Three guesses and the first two don’t count.
‘The measures are designed to reduce what the Commission sees as unnecessary administrative burdens in implementing the Common Agricultural Policy (CAP), the EU’s farming subsidy framework.
‘Hansen believes the proposed strategy should serve all stakeholders. The plan, therefore, aims to reduce the administrative burden for farmers and member states.’
Treasury jitters and banking regulation
Regulation leads to “distortions and potential liquidity issues for the Treasury market.”
Doesn’t sound like a luxury we can afford any longer, does it?
‘There are many proposals on the table, but the one that appears to be getting the most traction so far is to exempt Treasury holdings from the supplementary leverage ratio (SLR). Banks are required to meet a number of capital requirements to ensure that they have sufficient liquidity and capital to support safe lending. The SLR is the broadest capital requirement possible: it divides all of a bank’s tier one capital (common stock, retained earnings and so on) over its total leverage exposure (total assets plus certain off balance sheet exposures). The broadness of the measure is the point. It’s very hard to fiddle with. And, as opposed to the more complex risk-weighted ratios that did not properly gauge banking risks before the 2008 financial crisis, the simplicity of the SLR makes banks easier to regulate.

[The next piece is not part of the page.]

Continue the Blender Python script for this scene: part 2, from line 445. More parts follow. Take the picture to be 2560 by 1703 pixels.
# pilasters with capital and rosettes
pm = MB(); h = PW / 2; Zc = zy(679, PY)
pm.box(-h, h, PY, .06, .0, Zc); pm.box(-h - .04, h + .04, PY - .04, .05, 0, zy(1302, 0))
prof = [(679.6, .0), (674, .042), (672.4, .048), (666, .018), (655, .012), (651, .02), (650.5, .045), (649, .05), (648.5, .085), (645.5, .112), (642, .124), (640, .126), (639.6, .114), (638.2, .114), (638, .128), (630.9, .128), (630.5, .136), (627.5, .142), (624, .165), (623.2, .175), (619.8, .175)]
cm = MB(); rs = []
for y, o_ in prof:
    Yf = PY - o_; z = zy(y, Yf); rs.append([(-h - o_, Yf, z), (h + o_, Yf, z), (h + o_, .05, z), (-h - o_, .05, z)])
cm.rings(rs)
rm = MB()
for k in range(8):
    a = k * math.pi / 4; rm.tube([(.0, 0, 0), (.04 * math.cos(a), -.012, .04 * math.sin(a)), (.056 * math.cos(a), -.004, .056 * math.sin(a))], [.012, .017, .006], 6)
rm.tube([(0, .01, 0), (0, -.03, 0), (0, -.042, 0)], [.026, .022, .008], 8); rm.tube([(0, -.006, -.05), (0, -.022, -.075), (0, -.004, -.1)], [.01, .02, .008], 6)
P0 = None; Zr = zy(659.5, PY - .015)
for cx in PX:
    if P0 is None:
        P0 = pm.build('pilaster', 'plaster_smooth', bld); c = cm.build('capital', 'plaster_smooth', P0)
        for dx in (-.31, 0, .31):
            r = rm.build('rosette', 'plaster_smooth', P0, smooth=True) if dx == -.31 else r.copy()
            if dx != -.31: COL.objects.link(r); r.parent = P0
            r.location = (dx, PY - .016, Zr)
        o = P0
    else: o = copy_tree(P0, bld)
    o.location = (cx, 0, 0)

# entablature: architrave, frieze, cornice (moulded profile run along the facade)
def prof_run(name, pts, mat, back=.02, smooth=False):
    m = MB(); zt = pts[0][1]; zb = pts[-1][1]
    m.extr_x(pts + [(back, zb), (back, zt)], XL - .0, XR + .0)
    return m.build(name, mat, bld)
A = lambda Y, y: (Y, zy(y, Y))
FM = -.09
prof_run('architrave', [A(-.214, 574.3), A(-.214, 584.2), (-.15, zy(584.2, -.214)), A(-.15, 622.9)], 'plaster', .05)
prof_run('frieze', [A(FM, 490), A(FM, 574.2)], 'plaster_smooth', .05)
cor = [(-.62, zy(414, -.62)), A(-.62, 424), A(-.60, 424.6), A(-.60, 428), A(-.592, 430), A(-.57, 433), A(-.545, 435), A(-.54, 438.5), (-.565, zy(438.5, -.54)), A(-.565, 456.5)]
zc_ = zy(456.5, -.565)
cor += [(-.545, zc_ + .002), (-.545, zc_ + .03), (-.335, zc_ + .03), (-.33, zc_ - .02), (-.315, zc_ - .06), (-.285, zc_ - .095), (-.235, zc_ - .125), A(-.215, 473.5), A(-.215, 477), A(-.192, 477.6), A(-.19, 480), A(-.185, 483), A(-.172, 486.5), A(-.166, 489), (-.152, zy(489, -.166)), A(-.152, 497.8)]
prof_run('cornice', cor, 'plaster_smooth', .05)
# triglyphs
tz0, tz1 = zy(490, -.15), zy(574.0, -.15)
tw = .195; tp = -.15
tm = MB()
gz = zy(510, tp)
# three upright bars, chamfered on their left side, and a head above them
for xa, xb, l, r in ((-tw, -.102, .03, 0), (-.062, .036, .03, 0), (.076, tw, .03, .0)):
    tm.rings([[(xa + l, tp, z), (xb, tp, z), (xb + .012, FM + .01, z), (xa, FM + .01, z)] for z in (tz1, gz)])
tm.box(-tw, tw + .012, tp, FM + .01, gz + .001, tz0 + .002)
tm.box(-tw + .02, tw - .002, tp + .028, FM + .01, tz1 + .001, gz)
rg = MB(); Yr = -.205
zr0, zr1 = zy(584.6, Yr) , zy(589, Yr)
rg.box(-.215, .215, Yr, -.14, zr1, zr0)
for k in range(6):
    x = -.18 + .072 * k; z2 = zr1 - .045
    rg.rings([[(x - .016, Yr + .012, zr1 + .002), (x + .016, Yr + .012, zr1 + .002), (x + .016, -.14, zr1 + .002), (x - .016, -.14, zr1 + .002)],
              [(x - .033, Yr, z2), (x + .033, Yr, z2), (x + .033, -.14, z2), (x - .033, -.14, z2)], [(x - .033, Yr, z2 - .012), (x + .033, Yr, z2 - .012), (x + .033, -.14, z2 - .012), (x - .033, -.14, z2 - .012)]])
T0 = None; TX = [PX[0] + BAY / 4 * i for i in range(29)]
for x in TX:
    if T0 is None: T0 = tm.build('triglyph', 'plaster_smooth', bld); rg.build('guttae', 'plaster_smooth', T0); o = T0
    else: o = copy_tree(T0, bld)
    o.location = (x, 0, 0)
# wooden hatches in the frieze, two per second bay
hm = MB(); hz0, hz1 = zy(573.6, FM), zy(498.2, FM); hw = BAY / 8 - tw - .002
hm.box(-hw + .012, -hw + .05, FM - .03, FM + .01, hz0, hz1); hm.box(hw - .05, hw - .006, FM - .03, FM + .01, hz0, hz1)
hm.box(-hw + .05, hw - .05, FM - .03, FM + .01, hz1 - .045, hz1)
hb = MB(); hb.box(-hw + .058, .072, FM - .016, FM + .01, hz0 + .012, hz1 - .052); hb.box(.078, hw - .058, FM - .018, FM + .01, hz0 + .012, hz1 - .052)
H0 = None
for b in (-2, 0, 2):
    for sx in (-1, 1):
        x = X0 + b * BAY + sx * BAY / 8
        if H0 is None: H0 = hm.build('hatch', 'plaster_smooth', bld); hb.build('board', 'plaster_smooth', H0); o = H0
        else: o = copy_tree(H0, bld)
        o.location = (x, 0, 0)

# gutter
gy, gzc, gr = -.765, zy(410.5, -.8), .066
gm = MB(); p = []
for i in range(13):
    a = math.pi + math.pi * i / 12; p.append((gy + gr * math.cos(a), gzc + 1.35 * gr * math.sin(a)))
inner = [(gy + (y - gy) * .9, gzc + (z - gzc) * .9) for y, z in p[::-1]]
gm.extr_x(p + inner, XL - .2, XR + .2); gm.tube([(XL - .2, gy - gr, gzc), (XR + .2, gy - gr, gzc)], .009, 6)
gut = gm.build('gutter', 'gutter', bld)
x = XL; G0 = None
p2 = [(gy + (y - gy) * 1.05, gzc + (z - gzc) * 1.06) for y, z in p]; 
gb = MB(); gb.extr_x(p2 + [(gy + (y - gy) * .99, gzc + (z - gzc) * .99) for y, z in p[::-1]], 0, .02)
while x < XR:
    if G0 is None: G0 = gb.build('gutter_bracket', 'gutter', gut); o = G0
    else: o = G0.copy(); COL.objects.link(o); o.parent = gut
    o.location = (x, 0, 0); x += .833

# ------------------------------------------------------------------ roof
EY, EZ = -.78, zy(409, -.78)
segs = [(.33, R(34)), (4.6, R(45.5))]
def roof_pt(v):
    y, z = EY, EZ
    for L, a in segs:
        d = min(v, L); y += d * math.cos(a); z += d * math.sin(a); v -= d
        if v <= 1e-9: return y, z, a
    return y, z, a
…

‘The broadness of the measure, however, can lead to distortions and potential liquidity issues for the Treasury market. The banks themselves have argued that requiring banks to hold cash against risk-free assets such as Treasuries is counter-productive. It disincentives them from holding US debt, they say, and makes it more costly for their trading desks to be active in the Treasury market.’
UK-EU deal will ‘slash red tape and bureaucracy
Will it, though?
‘The final agreement will include a reduction in cross-border red tape for agricultural exports and imports with a new agreement on agri exports, potential access to the EU electricity market, and an exemption on net zero payments to reduce bills for business.’
„Bureaucracy also burdens large companies“
Bureaucracy benefits large companies over their smaller rivals because the big have the resources to deal with the administrative overhead.
Germany wants to exempt SMEs from some bureaucracy.
Big companies are not happy.
‘In the view of Deutsches Aktieninstitut (DAI), the exemptions from reporting obligations for SMEs proposed by the EU Commission are not enough to fulfil the announcement of a far-reaching reduction in bureaucracy.
‘„Excessive bureaucracy also affects and burdens large companies,“ says Henriette Peucker, Chief Executive of the DAI, in an interview with Börsen-Zeitung. This is not an issue that only poses problems for small and medium-sized companies. „It is therefore not sufficient to only exempt some SMEs from certain obligations in order to strengthen competitiveness. Europe's competitiveness also depends on large companies not being burdened with unnecessary bureaucracy, which entails immense costs.“’
Why Trump Lashed Out at Europe Over Trade
The tariffs are a mechanism to force discussions over a comprehensive set of points of conflict with partners and strategic competitors both; the tariffs have little to do with trade.
Discuss.
‘Trump’s advisers have privately expressed irritation to European officials that EU member nations’ differing trade priorities have slowed down the talks, according to people familiar with the discussions. The advisers have complained about what they see as Europe’s cautious approach to the negotiations and what they refer to as the EU’s reluctance to make concrete offers that address U.S. concerns. They include fees on streaming services, value-added taxes, automotive regulations, and fines imposed against U.S. companies in antitrust cases, the people said.’